# [EXTRACTED ENTRIES]
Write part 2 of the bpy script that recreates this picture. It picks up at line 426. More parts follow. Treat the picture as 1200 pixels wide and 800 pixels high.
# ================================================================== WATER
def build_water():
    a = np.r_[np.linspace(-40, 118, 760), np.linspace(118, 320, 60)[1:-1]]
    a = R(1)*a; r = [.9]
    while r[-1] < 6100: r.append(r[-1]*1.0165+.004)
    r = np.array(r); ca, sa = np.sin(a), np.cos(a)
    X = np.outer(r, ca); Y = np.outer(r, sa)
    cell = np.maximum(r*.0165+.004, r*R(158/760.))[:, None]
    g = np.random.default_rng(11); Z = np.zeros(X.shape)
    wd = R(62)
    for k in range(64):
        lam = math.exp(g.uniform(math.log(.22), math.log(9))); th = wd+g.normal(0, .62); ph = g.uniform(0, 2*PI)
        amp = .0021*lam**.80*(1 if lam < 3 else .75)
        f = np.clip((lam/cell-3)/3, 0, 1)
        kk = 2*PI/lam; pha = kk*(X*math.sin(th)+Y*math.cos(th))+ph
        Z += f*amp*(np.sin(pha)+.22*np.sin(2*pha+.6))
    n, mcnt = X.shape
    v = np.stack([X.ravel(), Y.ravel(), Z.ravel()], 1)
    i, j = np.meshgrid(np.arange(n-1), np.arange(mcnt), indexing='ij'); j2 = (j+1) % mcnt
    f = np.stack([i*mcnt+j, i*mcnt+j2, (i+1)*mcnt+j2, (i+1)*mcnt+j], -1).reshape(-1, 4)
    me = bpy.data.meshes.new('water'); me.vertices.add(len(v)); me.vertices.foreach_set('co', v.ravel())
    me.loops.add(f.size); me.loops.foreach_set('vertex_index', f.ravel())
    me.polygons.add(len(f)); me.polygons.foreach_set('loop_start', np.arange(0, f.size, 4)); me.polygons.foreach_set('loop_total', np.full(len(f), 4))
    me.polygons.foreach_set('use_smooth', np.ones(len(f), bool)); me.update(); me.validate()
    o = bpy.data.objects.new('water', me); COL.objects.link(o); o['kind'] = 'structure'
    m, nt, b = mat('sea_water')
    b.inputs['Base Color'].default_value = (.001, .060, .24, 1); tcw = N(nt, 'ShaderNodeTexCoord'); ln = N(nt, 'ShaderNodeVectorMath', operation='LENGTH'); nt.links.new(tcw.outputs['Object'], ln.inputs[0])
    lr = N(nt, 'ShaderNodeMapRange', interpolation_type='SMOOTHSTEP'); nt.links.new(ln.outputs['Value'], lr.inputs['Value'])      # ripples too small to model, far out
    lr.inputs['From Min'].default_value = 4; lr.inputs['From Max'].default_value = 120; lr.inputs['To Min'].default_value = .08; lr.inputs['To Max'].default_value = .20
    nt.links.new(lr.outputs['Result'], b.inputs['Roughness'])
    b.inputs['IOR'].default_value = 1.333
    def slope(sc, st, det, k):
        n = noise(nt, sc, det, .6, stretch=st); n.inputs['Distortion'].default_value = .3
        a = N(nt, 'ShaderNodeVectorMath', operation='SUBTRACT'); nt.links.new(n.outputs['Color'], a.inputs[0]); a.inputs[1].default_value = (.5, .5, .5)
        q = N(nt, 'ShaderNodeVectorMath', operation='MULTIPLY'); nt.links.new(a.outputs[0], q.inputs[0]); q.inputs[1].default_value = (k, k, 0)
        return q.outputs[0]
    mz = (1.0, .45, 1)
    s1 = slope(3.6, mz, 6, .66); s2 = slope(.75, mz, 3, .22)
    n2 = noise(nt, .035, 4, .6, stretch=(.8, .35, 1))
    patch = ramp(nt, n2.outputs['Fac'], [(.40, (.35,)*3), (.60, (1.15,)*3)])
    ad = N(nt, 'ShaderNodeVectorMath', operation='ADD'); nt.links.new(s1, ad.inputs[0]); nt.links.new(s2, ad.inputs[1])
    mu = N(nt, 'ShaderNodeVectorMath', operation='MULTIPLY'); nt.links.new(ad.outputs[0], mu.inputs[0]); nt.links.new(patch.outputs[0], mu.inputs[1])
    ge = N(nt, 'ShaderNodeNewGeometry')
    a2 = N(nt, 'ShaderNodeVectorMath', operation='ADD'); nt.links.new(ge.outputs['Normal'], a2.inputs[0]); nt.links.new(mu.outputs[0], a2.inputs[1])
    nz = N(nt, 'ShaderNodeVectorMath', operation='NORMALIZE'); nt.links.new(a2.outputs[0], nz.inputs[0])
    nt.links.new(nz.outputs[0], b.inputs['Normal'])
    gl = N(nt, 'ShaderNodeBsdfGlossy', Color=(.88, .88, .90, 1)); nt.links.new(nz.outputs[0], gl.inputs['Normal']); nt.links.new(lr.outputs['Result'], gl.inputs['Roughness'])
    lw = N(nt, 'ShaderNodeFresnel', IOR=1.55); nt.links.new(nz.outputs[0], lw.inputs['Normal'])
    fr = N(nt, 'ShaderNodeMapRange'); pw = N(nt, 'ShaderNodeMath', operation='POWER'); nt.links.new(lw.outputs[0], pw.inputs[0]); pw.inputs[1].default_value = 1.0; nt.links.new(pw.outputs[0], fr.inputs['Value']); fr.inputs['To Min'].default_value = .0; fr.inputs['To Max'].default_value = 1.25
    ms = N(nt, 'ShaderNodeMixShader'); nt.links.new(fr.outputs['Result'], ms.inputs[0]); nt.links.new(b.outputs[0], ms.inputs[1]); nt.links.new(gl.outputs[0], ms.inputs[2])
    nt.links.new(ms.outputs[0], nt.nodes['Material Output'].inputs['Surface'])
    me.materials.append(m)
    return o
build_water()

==

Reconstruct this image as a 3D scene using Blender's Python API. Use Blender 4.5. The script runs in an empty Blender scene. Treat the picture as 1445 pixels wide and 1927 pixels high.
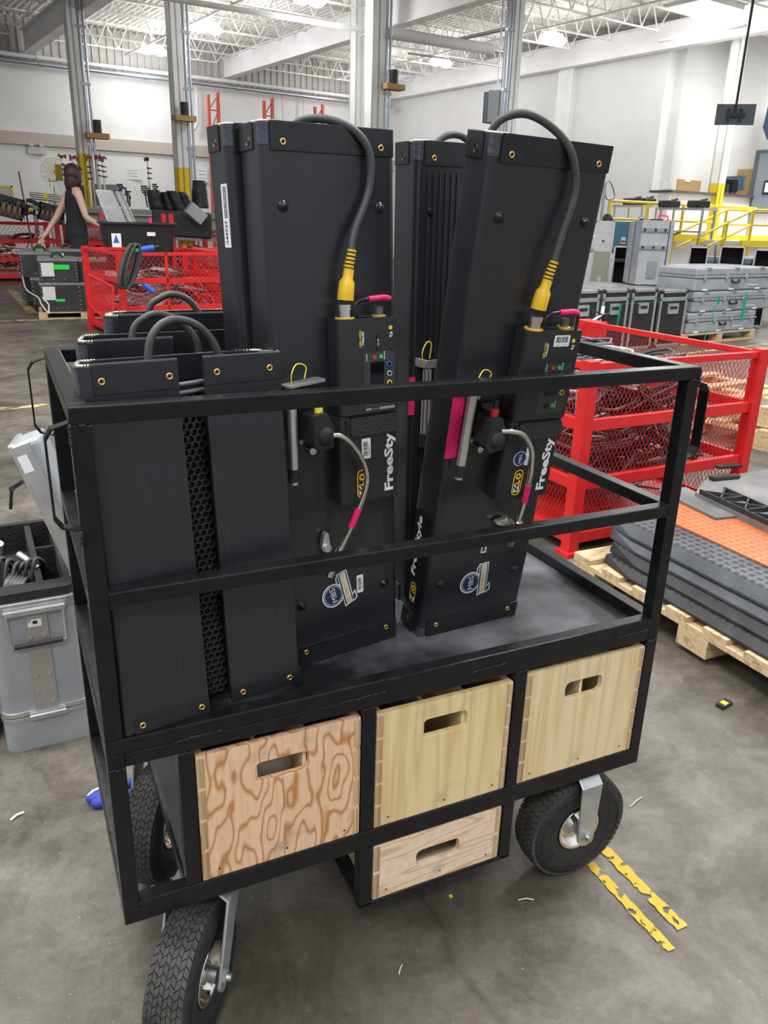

# [WORK TO BE COMPLETED]
Display every line of the listing that contains the string "script".

# [SOLUTION TO THIS PROBLEM]
Write part 2 of the bpy script that recreates this picture. It picks up at line 426. More parts follow. Treat the picture as 1200 pixels wide and 800 pixels high.
Reconstruct this image as a 3D scene using Blender's Python API. Use Blender 4.5. The script runs in an empty Blender scene. Treat the picture as 1445 pixels wide and 1927 pixels high.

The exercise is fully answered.